遺産分割協議は相続人が全員参加して行う必要があるため、以上のような事実が後になって判明すると、遺産分割協議をやり直さなければならなくなります。
そのため、戸籍調査は早めに行いましょう。
財産についても、存在を知らなかった財産が後になって見つかると遺産分割協議をやり直す必要があり、兄弟間の遺産分割トラブルを招く元になります。
財産調査も早めに行うことが重要です。
被相続人に借金がないかを確認する
被相続人に借金などの負債があれば、それも相続してしまいます。
プラスの財産よりもマイナスの財産の方が多い場合は相続放棄を検討することになるのが一般的です。
しかし、プラスの財産の方が多い場合は誰が負債を負担するのかを兄弟間で話し合う必要があります。
なお、相続財産である不動産や預貯金口座の一部でも名義変更をしたり、遺産を少しでも使ったり処分したりすると、その後で被相続人の借金が判明しても相続放棄はできなくなります。
そのため、財産調査と併せて被相続人の借金の有無についても十分に確認しましょう。
遺産目録を作成して情報を共有する
財産調査が終わり、プラスの財産もマイナスの財産も明らかになったら、遺産目録を作成してその情報を兄弟間で共有しましょう。
遺産として何がいくらあるのかを明確にしないと他の兄弟は不安になりますし、場合によっては財産隠しを疑われたりしてトラブルを招く元になります。

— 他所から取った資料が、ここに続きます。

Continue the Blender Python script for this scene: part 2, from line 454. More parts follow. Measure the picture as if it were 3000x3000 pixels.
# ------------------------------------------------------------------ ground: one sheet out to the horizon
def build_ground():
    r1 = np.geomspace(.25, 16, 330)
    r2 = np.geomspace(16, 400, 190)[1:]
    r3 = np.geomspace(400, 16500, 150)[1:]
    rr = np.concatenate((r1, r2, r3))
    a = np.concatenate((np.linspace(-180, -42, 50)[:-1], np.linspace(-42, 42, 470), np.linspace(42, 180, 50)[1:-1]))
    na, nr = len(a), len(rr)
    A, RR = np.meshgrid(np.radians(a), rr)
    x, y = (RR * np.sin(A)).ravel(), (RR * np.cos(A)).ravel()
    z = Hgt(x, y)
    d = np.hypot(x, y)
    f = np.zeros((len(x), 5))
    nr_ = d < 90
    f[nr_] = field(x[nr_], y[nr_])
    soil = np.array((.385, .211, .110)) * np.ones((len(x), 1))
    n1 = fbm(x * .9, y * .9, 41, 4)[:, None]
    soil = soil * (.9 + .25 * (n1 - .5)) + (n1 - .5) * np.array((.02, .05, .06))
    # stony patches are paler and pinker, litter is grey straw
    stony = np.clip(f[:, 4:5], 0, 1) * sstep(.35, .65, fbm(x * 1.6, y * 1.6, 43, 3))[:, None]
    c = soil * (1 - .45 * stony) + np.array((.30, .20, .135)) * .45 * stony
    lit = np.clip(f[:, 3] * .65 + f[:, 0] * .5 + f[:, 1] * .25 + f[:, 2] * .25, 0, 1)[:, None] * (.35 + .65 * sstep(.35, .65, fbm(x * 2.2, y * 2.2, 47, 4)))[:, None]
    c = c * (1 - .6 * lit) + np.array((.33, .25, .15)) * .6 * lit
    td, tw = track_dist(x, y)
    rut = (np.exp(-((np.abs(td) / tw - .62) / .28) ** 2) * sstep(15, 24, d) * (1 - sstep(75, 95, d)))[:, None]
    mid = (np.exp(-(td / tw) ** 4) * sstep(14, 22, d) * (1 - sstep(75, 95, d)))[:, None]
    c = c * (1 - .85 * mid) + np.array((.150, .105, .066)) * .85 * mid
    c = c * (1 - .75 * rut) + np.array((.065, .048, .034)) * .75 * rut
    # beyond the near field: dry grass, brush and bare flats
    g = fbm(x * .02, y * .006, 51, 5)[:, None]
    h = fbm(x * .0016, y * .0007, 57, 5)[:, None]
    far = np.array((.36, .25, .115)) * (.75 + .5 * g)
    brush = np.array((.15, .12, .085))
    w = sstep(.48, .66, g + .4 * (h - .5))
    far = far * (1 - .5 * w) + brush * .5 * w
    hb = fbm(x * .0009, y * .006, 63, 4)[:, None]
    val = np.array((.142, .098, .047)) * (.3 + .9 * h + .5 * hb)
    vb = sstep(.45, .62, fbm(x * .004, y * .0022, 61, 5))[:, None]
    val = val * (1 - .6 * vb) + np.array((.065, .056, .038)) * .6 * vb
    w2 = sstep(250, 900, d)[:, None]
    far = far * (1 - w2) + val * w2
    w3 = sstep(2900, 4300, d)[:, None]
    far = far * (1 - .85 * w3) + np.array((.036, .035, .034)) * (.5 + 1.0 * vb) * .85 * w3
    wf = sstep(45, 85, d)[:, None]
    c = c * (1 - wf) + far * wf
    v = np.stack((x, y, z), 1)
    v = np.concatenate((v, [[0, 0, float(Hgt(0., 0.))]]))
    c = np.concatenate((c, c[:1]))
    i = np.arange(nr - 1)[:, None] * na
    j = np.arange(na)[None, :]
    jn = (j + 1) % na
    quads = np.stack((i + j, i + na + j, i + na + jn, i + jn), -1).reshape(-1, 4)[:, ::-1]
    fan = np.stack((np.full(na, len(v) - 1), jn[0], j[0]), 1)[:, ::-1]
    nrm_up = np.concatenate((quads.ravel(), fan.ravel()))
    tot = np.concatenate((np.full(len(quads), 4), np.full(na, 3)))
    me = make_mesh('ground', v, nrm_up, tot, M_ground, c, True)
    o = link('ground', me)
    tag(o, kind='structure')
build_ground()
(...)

預貯金の取引履歴や不動産の権利証、評価証明書などの根拠資料も大切に保管しておきましょう。
相続人に成年後見人の選任が必要なことも
最近は相続人もそれぞれが高齢になっている場合も多く、なかには認知症などを発症している方もいます。
遺産分割協議には相続人の全員の参加が必要ですが、認知症などで意思能力や判断能力を欠いた人が参加した遺産分割協議は無効になります。
相続人の中に認知症を発症した方がいる場合は、家庭裁判所で成年後見人を選任してもらい、成年後見人が遺産分割協議に参加する必要があります。
家庭裁判所に申し立ててから成年後見人が選任されるまでには数ヶ月かかるのが通常なので、この手続きも早めに行うようにしましょう。
遺産分割協議は計画的に
遺産分割協議を行うのは戸籍調査と財産調査が終わった後が望ましいですが、戸籍調査と財産調査には1ヶ月~3ヶ月程度かかるのが通常です。
ただ、戸籍調査や財産調査に関わらない兄弟は、調査に時間がかかることを理解していない場合があります。
そのため、調査に時間がかかることを説明し、いつころから協議を始めるのかについて早い段階である程度スケジュールを立てて、兄弟間で共有することが大切です。
兄弟で集まって協議を行う場合は、無理な日程を押し付けることのないようにスケジュールを組むことも必要です。
遺産分割協議書を作成する
不動産などの名義変更を行う場合は遺産分割協議書が必要ですが、そうでない場合も遺産分割協議が成立すれば遺産分割協議書を作成しておきましょう。
たとえ遺産が少額の現金や預貯金だけだったとしても、口頭の話し合いだけですませると、後で、言った言わないの兄弟間トラブルが発生するおそれがあります。
証拠を残す意味でも、遺産分割協議書を作成することは大切です。
遺産分割協議書は1通だけ作成して他の兄弟にはコピーを渡すのでも構いませんが、大切な書類なので、人数分の原本を作成して各自が保管するのが望ましいといえます。
まとめ
兄弟間の遺産分割トラブルの防止・解決の最大のポイントは、しっかりと相続について話し合ってお互いに理解することです。
仲の良い兄弟であっても相続の問題を避けていると、いざ相続が開始したときに感情的になってまとまるはなしもまとまらなくなるものです。
被相続人の生前から相続についてオープンに話し合い、守るべきルールも決めて、安心して被相続人を送り出したいところです。
それでも相続についてわからないことや不安なことがあると、お互いに権利を守ろうとして兄弟間にわだかまりが生じることがあります。
そんなときは、法律を理解して冷静に解決策を探ることが大切です。
相続について疑問があったら、早めに弁護士や司法書士などの専門家に相談してみましょう。